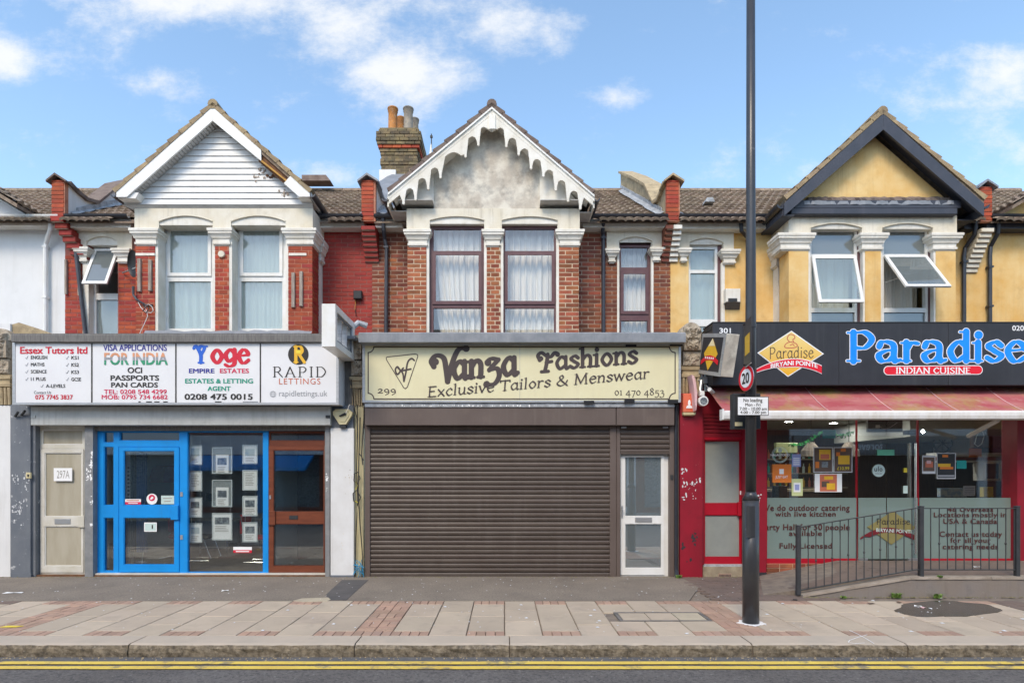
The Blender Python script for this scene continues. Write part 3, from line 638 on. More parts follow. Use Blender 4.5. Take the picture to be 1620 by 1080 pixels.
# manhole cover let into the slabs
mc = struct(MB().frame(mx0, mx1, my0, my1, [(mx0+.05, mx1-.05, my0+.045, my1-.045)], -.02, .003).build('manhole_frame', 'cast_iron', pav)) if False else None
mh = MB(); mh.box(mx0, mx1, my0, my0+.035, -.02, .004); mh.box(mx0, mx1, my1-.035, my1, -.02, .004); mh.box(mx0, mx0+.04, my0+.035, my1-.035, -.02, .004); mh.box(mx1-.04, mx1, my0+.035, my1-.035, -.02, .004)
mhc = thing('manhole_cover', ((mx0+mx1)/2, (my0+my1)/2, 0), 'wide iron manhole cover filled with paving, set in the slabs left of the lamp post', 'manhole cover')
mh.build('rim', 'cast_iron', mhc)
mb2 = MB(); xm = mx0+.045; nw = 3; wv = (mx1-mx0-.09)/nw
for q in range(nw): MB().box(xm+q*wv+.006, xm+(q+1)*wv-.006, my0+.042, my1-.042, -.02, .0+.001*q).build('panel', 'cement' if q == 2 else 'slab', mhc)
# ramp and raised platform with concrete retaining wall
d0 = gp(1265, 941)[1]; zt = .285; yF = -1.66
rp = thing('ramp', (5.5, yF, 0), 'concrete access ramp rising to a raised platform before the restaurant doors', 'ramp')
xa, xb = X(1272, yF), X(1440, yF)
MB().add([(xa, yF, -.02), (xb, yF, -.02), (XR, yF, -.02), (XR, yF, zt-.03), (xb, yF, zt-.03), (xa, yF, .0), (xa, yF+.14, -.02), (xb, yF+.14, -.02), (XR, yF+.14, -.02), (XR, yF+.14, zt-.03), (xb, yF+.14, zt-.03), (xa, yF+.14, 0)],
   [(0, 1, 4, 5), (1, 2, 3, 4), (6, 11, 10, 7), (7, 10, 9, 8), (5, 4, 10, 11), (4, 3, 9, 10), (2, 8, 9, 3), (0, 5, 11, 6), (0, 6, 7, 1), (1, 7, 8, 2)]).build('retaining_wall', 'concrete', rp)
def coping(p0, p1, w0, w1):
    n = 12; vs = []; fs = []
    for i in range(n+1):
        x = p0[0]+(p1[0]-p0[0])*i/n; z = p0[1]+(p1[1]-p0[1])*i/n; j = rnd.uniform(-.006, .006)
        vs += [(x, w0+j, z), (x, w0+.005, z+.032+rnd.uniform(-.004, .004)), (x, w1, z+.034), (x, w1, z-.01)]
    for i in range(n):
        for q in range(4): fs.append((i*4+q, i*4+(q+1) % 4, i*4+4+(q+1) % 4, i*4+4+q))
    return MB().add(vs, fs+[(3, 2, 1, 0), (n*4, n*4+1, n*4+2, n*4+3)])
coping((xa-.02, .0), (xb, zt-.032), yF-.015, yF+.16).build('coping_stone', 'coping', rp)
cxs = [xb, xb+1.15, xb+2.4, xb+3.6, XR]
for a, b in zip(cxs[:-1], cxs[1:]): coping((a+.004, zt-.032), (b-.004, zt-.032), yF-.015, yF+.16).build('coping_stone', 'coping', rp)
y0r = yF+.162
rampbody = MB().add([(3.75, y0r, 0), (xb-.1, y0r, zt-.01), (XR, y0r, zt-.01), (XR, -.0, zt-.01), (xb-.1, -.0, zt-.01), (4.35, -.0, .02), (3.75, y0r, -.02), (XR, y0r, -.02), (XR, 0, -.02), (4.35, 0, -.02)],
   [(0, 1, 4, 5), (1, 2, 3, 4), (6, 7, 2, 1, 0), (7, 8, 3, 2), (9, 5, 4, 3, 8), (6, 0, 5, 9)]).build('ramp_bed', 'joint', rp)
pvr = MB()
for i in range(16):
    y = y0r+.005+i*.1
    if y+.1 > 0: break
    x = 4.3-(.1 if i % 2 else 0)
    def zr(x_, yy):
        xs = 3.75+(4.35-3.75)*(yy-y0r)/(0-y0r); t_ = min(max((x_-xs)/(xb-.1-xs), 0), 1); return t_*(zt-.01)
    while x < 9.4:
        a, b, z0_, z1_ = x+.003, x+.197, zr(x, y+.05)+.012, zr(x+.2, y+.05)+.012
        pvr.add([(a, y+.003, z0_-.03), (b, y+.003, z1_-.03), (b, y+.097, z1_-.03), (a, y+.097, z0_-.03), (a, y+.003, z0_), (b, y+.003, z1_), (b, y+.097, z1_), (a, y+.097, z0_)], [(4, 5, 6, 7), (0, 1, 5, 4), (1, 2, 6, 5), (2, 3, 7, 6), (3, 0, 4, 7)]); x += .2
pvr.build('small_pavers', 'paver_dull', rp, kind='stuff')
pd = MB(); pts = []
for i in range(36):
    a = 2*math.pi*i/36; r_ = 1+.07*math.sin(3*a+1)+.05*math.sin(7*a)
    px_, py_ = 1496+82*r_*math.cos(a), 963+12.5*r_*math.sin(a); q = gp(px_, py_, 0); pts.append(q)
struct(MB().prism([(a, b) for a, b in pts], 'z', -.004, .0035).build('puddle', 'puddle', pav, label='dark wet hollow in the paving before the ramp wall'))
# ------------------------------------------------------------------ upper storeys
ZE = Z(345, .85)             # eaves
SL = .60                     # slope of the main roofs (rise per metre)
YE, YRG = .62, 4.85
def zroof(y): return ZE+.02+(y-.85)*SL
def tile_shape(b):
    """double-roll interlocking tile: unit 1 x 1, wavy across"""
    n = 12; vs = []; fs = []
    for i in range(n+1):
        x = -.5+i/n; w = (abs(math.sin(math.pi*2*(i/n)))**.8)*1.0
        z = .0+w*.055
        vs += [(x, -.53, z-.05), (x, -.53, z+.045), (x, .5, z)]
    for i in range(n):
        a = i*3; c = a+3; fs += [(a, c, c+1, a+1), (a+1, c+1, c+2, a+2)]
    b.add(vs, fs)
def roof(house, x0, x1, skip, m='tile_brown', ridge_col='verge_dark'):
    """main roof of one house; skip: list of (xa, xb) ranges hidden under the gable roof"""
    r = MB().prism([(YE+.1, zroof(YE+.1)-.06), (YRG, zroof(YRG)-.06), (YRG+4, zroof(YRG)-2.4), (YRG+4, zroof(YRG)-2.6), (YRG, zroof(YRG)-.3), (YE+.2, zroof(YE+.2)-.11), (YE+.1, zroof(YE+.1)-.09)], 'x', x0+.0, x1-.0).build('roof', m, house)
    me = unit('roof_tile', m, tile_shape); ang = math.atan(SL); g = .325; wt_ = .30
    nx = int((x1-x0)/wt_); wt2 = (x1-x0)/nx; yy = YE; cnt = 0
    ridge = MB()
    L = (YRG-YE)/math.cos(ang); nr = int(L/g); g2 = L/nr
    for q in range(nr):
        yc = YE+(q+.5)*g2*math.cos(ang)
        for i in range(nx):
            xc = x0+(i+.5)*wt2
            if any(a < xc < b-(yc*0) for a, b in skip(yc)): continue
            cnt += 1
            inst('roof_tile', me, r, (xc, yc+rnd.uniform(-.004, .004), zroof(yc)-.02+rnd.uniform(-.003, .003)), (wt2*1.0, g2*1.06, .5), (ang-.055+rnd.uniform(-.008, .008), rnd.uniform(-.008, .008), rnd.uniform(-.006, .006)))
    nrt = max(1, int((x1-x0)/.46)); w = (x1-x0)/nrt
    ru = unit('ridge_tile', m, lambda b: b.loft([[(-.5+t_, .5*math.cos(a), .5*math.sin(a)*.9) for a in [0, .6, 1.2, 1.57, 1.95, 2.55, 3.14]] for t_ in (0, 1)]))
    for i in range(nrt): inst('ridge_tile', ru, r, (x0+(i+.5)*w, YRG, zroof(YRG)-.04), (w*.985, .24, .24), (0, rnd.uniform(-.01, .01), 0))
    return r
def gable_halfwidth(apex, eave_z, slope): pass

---

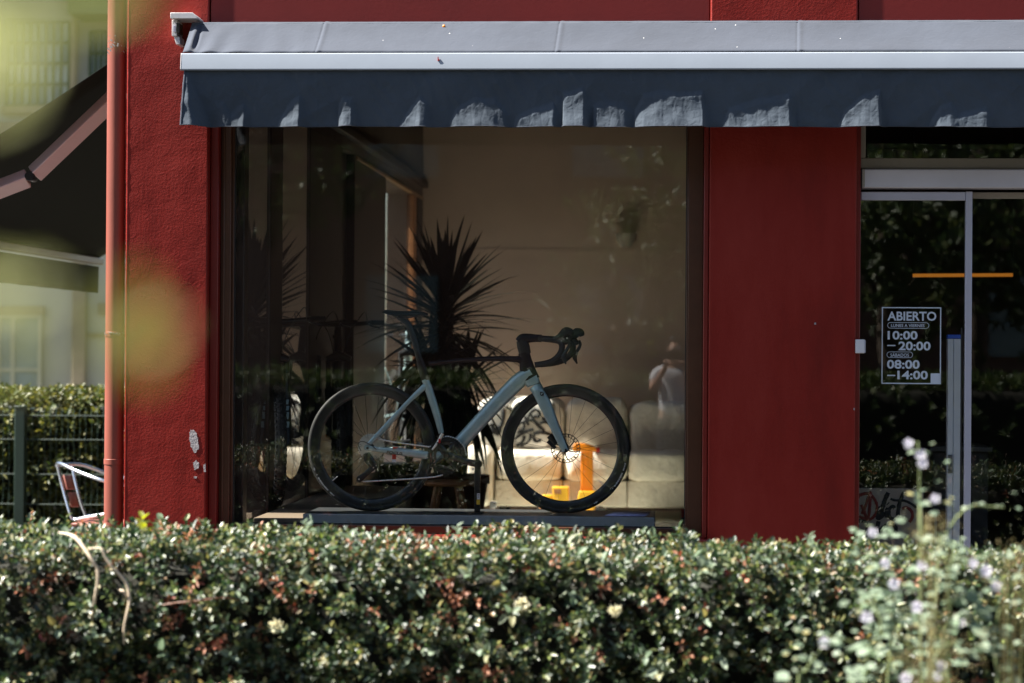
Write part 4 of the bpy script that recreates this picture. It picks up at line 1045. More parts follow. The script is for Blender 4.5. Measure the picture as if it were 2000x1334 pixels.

---

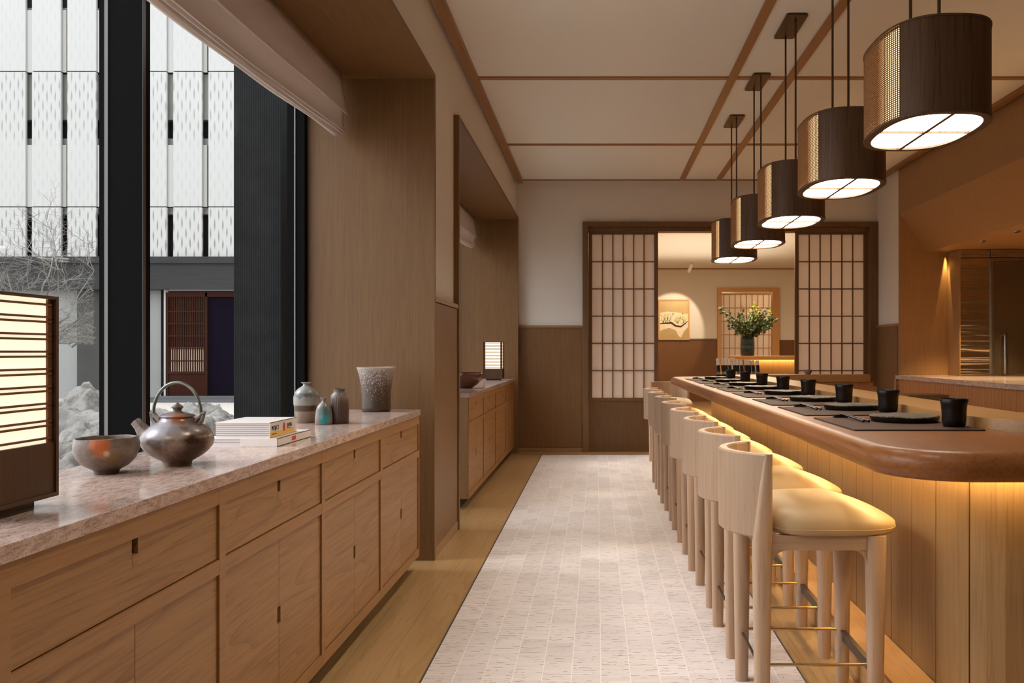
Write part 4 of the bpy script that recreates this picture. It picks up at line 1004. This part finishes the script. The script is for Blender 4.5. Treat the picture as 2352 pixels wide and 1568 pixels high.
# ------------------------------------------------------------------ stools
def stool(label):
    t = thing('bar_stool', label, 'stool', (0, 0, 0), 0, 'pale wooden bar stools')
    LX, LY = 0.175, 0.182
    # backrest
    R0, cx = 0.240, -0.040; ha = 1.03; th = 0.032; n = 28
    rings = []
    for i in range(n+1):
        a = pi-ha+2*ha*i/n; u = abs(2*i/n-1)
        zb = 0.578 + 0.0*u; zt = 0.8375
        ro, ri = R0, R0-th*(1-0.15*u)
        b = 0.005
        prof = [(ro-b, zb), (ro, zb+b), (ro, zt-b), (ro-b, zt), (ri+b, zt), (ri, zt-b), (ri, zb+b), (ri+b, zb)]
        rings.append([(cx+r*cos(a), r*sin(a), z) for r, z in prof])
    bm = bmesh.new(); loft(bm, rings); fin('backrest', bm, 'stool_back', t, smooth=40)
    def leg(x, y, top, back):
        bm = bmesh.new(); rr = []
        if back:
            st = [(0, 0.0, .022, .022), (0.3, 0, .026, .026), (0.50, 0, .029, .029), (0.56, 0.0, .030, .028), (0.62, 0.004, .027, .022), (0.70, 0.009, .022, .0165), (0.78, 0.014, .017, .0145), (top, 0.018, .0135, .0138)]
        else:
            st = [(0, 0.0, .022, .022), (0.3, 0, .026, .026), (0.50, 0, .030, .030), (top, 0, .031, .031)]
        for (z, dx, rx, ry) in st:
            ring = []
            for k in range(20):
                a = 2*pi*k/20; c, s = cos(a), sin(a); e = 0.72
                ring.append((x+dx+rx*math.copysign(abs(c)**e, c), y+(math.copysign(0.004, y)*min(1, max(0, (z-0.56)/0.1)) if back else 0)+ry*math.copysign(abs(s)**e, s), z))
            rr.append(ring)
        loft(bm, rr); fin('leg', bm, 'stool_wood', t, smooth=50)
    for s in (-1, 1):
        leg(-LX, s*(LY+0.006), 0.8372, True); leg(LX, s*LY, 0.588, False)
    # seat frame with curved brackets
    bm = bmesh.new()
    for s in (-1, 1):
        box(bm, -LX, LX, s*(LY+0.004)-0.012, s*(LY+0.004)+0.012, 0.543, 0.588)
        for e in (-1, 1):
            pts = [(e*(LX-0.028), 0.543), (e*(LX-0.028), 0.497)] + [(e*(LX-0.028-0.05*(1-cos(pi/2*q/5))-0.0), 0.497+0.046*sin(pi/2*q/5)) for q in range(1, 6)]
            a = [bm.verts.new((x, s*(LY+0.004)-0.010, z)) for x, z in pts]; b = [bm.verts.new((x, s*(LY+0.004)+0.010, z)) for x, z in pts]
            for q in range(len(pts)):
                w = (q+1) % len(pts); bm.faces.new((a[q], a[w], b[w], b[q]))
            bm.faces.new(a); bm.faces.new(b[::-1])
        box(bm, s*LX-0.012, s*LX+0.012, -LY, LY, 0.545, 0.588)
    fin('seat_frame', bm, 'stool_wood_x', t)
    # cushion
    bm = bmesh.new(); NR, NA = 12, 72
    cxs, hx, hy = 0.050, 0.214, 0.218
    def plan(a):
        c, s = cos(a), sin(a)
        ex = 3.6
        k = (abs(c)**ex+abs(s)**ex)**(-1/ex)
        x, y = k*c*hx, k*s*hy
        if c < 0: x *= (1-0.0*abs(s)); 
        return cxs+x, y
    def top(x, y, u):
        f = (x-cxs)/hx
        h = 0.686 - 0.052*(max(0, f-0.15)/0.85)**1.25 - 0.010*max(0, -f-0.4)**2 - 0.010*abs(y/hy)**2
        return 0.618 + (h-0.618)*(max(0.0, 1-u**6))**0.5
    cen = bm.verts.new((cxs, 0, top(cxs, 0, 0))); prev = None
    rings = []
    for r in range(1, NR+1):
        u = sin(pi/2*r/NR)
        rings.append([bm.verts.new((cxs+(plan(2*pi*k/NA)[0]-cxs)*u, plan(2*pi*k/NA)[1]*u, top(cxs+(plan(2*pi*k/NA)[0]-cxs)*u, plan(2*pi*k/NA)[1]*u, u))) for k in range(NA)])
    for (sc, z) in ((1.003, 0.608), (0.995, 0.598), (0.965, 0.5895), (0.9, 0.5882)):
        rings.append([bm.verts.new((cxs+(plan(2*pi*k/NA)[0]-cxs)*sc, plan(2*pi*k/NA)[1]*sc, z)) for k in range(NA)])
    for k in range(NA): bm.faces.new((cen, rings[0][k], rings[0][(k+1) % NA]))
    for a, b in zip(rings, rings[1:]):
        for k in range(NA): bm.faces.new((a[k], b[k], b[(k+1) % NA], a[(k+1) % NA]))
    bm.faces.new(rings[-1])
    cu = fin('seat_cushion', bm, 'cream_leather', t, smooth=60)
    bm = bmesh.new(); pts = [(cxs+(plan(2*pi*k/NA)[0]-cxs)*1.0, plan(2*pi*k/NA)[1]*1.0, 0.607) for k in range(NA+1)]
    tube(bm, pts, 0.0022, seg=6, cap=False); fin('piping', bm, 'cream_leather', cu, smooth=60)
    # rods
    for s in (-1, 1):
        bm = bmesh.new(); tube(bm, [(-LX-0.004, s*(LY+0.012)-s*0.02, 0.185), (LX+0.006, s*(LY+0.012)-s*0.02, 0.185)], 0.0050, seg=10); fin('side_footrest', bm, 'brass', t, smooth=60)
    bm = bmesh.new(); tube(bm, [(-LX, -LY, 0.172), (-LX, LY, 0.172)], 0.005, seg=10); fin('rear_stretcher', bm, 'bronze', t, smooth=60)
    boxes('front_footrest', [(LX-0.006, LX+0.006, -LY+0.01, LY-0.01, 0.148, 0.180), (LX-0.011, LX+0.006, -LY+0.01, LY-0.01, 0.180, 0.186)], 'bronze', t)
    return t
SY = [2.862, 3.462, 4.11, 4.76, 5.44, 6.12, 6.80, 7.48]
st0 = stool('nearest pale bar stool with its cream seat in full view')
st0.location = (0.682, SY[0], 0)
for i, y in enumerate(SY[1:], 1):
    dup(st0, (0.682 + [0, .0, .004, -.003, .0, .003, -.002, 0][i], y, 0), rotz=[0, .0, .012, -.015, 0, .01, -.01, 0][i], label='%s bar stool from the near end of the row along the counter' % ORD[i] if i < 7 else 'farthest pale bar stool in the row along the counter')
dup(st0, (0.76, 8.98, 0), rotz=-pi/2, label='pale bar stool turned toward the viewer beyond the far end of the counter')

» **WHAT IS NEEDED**
Show every line that contains the word "part".

» **RESULT OF THE TASK**
The Blender Python script for this scene continues. Write part 3, from line 638 on. More parts follow. Use Blender 4.5. Take the picture to be 1620 by 1080 pixels.
Write part 4 of the bpy script that recreates this picture. It picks up at line 1045. More parts follow. The script is for Blender 4.5. Measure the picture as if it were 2000x1334 pixels.
Write part 4 of the bpy script that recreates this picture. It picks up at line 1004. This part finishes the script. The script is for Blender 4.5. Treat the picture as 2352 pixels wide and 1568 pixels high.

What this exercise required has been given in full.